The author of the Letter to the Hebrews uses Abraham as an example of
someone who relied on faith as if it was evidence of a concrete truth. Certainly even modern science could not have
predicted that all that God had promised Abraham would come true; but his faith
in God—that is, his spiritual sense that God was, indeed, trustworthy—provided the
assurance he needed to move from his home to an unknown land in which God had
promised him he would provide numerous descendents. And, because of his faith, Abraham realized
its reward: a son through whom he would have many descendents, even though he
and his wife Sarah were long past the age for having children.
In our first reading, we are told of how the Israelites
relied on faith to realize their promised deliverance from slavery in Egypt . Even though they had already seen the nine
previous “signs” that God had produced in Egypt (what are commonly known as
the plagues), they had no assurance that God would fulfill his promise to
deliver them on the night of the Passover, except for their spiritual sense
that God was, indeed, trustworthy. Thus,
the author of the Book of Wisdom could say that “with sure knowledge of the
oaths in which they put their faith, they might have courage.” In other words, faith—which for them was
truly evidence of God, that is, of what was unseen—gave them courage to fulfill
the precepts of God—that is, to slaughter a lamb and to set out in the middle
of the night—with the assurance that he would, indeed, deliver them from their
enslavement in Egypt.
It is faith that Jesus is calling us to in the Gospel
today. In it he said “Gird your loins
and light your lamps and be like servants who await their master’s return from
a wedding, ready to open immediately when he comes and knocks.” In other words, he’s saying “Take courage in
your faith! Do not let the world around
you lull you into complacency so that you let your guard down, or into doubt so
that you question the assurance that faith has given you: that your master
will, indeed, return, and, in finding you ready, will give you the great reward
of faith, a place at the eternal banquet and
rest from all your labors in heaven.
My brothers and sisters, science, indeed, has been a great
benefit for us. Through it we now know that the laws of physics are
reliable. Therefore, when we are driving
in our cars and we press on the brake pedal we do so with assurances that the
car will, indeed, stop: the laws of physics, which were used to design the
brake system, demand that it be that way.

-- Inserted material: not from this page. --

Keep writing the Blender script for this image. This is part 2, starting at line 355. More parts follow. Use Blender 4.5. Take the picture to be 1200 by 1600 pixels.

And if it doesn’t, we don’t question the laws of physics, do we? No! We
assume that there was some problem in the system itself, because the laws of
physics are reliable.
Religion, my brothers and sisters, is the science through
which we know that faith in God is reliable.
Because for thousands and thousands of years God has continually proven
himself trustworthy to those who remain faithful, we too can feel assured that
if we place our cares and needs into God’s hands that they, indeed, will be
taken care of. And just as we wouldn’t
question the laws of physics when our car fails to brake when we press the
pedal, so too we shouldn’t question the reliability of God—and our spiritual
sense that he is trustworthy—simply because our prayers weren’t answered in the
way that we expected; rather, we should question whether or not we, or those
through whom God chose to respond, were faithful enough to realize his
response.
For example: Mary is elderly and stuck in her home because
of chronic mobility problems and she begins to feel lonely and so she prays
that God would send someone to visit her.
God, in response to her prayer, inspires in her next door neighbor,
Frank, the thought that he should stop by and say hello. Frank acknowledges the thought and realizes
that it has been a while since he visited her, but he was just going out to run
some errands and so he puts it off until later.
Of course later he forgets that he had that thought and Mary never gets
her visit. Is God, therefore, unreliable
because Frank didn’t respond to God’s inspiration? No!
Frank is unreliable, not God! In
other words, it was the system that failed, not the underlying laws that
governed it.
My brothers and sisters, in this Year of Faith, let us take
courage—like Abraham and the ancient Israelites—and face this world with faith
in Jesus’ assurance that he will, indeed, return; and that he will reward those
whom he finds faithful—both in prayer and in works—by seating them at the
great, eternal banquet prepared for them in heaven: a foretaste of which we
enjoy here, at this Eucharistic table.